I start with a clearer attachment to anarchism, which has in more recent years enjoyed some splendid writing by Christian anarchists. Jacques Ellul's Anarchy and Christianity appeared in English in 1988, and Vernard Eller's Christian Anarchy only in 1999. Likewise, while Myers came out of the peace churches (Mennonite, specifically), I was a Presbyterian as a child and adolescent, and became an Anglican as an adult. Myers' understanding of radical discipleship is thus going to be very different from mine, as we drink from very different wells.

Myers wants to provide a political reading for Mark, because he believes that it is particularly necessary to provide political readings in general, as a radical disciple in an imperial center. What kind of a reading do I give of Myers? What questions do I bring to Myers' text? One, of course, is to discover more about Mark's text. Another is to tease out the distinctions underlying Christian anarchism, Christian nonviolence, radical discipleship. The distinctions between anarchists, Marxists, and social democrats are very interesting to me, and Myers writes from a time when only Marxist and social democratic voices were heard from the left.

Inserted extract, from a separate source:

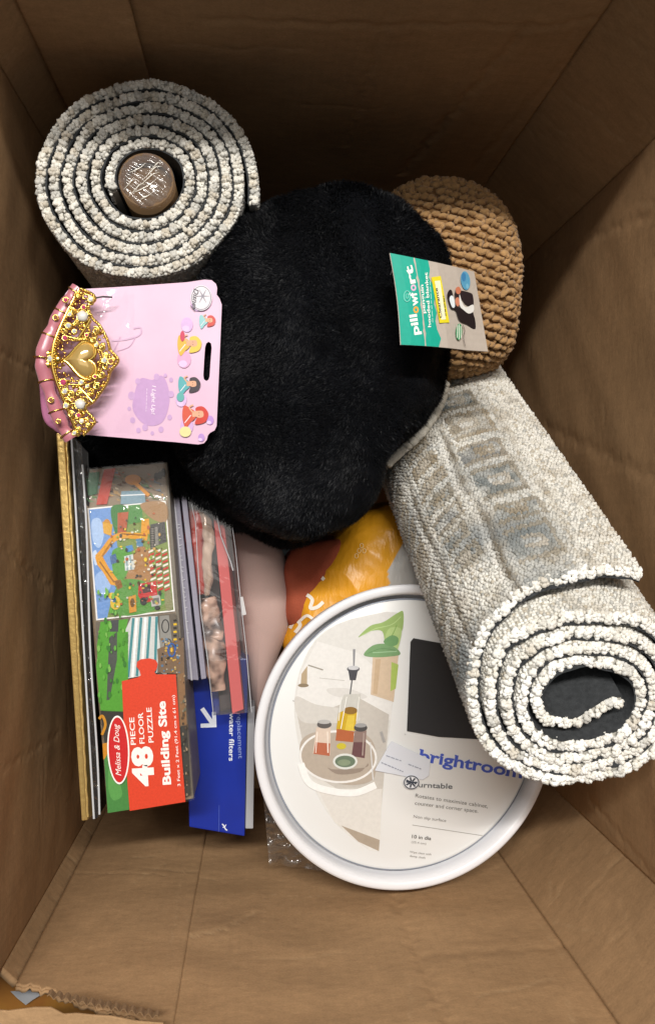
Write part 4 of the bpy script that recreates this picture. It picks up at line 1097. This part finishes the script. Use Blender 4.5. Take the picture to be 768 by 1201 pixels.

I am very interested in identifying anarchist readings of Scripture in general, and Myers' reading of Mark is helpful. There is the danger, of course, that Myers' affection for Mark will lead him to discountenance the other Gospels. It is perhaps a slogan that Mark is not canonical scripture, except insofar as Mark is one among four (or more!). If we read Mark in such a way as to declare the other New Testament authors erroneous then we are reading Mark uncanonically, and in a way which is thus at odds with the authority Mark has for the church. My interest in the whole canon and the whole tradition means that I am in dialogue with more New Testament texts than Myers may be, and I will be interested to see whether what he says will stand up when one holds all the Scriptures in view.